Hefestos volvió. Allí se le hizo construir un inmenso taller con todo tipo de herramientas y materiales preciosos. Con ellos fabricó palacios de oro, espadas de plata y espléndidas joyas. El fue el que diseñó el escudo que hacía invencible a Aquiles, los rayos que esgrimía Zeus y el Tridente de Poseidón.
Aún así, sus padres se seguían sintiendo culpables. ¿Qué más podían hacer por su hijo Hefaistos y así calmar sus conciencias?. Pues nada, casarlo con la más bella diosa del Olimpo, Afrodita.
Imaginaos la cara de la diosa cuando vio por primera vez a su futuro marido…Encontró un ser deforme, sudoroso, con el pecho repleto de una madeja de pelo, cojo y con los pies zambos. Vamos, dicho de manera educada, no es que fuera feo, sino que era incómodo de mirar.
Afrodita, que adoraba la belleza física, el lujo, el glamour y la pasión, sintió como se le caía el alma a los pies: “Pero…¿ por qué me casan con ésto en vez de con su hermano Ares, que sí está de muy buen ver?”, pensaba. Pero no le quedó más remedio que aceptar. O lo hacía o no podría seguir viviendo en el Olimpo. Ese fue el ultimátum que le dio “amablemente” Zeus.
Hefaistos, por el contrario, se sintió el más afortunado de los dioses. Su esposa era como la luz del sol y su olor tan dulce y delicado como las flores en primavera. El Olimpo entero lo envidiaba.
Para demostrar cuánto la amaba y hacerla feliz, Hefaistos no paraba de agasajar a su esposa con exquisitos regalos. Uno de ellos fue el famoso cinturón. Cuando se lo ponía, su encanto era tal que no había nadie, ni dios ni humano, que se le resistiera.
Pero la ingenuidad de Hefaistos no le permitía sospechar nada. Hasta que un buen día, al llegar a casa se encontró a su esposa con el dios Ares, pero se hizo el despistado y no dijo nada. Estaba tan enfadado que terminó por idear un plan para vengarse.
Una noche tejió una red de bronce que colocó disimuladamente sobre el lecho nupcial.
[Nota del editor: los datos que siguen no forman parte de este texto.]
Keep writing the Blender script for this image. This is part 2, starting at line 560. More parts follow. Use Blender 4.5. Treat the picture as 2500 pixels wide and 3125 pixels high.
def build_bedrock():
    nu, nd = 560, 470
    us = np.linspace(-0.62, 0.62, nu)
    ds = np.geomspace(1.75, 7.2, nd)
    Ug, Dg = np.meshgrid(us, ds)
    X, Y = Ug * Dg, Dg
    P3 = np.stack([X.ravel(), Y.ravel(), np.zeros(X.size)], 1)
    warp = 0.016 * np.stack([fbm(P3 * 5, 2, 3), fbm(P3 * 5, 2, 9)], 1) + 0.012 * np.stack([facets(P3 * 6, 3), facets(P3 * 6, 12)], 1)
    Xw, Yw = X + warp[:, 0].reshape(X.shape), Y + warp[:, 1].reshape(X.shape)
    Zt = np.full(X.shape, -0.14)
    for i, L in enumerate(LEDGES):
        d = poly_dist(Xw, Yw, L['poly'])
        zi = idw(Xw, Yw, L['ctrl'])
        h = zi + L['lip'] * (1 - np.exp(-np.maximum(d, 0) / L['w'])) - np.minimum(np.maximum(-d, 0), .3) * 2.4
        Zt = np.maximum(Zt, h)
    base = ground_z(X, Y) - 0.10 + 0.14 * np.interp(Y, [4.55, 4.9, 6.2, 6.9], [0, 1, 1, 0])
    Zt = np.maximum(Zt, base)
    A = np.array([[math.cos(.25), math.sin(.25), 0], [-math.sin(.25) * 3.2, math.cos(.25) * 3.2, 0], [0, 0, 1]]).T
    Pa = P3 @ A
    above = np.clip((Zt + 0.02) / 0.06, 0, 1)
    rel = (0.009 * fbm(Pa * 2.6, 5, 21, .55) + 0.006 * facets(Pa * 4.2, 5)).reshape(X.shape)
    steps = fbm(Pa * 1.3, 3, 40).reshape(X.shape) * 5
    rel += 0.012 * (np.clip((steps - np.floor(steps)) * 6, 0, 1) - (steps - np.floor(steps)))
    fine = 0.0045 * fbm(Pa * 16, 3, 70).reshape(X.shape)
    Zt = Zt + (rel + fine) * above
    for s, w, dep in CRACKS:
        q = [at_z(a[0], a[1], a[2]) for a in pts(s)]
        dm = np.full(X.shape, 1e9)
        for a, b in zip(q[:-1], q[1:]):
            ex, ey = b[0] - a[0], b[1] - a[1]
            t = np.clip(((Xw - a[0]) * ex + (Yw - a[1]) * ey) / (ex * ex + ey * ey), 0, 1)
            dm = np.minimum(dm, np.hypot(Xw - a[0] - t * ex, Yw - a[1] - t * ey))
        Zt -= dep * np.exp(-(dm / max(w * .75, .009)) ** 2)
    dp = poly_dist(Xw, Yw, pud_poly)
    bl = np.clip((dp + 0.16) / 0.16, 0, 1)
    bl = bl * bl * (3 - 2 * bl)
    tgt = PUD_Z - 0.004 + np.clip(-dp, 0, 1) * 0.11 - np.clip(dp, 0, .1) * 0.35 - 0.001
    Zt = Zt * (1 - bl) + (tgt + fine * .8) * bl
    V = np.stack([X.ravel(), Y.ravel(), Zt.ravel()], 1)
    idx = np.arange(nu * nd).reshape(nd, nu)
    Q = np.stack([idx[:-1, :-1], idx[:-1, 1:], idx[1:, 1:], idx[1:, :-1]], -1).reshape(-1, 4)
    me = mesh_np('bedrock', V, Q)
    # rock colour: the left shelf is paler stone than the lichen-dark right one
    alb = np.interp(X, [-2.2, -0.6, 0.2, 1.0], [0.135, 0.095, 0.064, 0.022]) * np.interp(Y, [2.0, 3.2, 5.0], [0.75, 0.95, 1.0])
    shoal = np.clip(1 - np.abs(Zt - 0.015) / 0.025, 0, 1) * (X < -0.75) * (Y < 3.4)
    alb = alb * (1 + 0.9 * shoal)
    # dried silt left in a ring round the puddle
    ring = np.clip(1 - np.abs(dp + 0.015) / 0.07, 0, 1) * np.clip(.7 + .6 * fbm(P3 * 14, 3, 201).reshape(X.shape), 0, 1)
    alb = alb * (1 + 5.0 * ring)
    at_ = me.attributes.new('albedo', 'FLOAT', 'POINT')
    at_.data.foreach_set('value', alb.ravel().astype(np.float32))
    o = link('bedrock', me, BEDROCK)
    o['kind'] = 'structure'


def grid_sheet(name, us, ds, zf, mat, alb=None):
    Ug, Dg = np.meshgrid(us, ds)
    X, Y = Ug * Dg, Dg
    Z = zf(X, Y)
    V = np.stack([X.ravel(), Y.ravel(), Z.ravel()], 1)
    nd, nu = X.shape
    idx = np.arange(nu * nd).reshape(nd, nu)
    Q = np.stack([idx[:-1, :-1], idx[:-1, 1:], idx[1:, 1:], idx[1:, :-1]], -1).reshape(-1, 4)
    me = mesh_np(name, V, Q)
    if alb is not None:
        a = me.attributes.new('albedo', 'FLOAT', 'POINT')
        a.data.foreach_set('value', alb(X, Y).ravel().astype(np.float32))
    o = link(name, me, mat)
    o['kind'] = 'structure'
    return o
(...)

Luego le dijo a su díscola esposa que quería hacer viaje corto a modo de vacaciones. Afrodita ni siquiera se ofreció a acompañarlo y en ese momento Hefaistos pensó para sus adentros: “Esta se va a liar otra vez con Ares.” Y se marchó.
Nada más partir, Ares se presentó en el lugar para encontrarse con Afrodita y cuando los dos amantes se acostaron en la cama…quedaron atrapados en la red.
Al día siguiente, cuando Hefaistos regresó de su viaje, no le faltó tiempo para llamar a todos los habitantes del Olimpo para presenciar el espectáculo y avergonzar a la pareja de adúlteros. Y aunque en ese instante Hefaistos pensó en dejar a su mujer, lo cierto es que nunca lo hizo. Su fealdad física no era nada comparada con su belleza interior. Cualidades tales como la compresión, la capacidad de amar desinteresadamente y su gran paciencia con los errores ajenos le valieron el aprecio de Olimpo entero. Por más torpes que fueran sus maneras, su carácter era pura delicadeza.
Tal vez Afrodita tendría que haber aprendido una valiosa lección de su marido. Ella adoraba lo superficial, y si hubiera puesto más empeño en conocer a fondo a su marido y su riqueza interior, habría encontrado al más atractivo y apuesto de todos los dioses del Olimpo.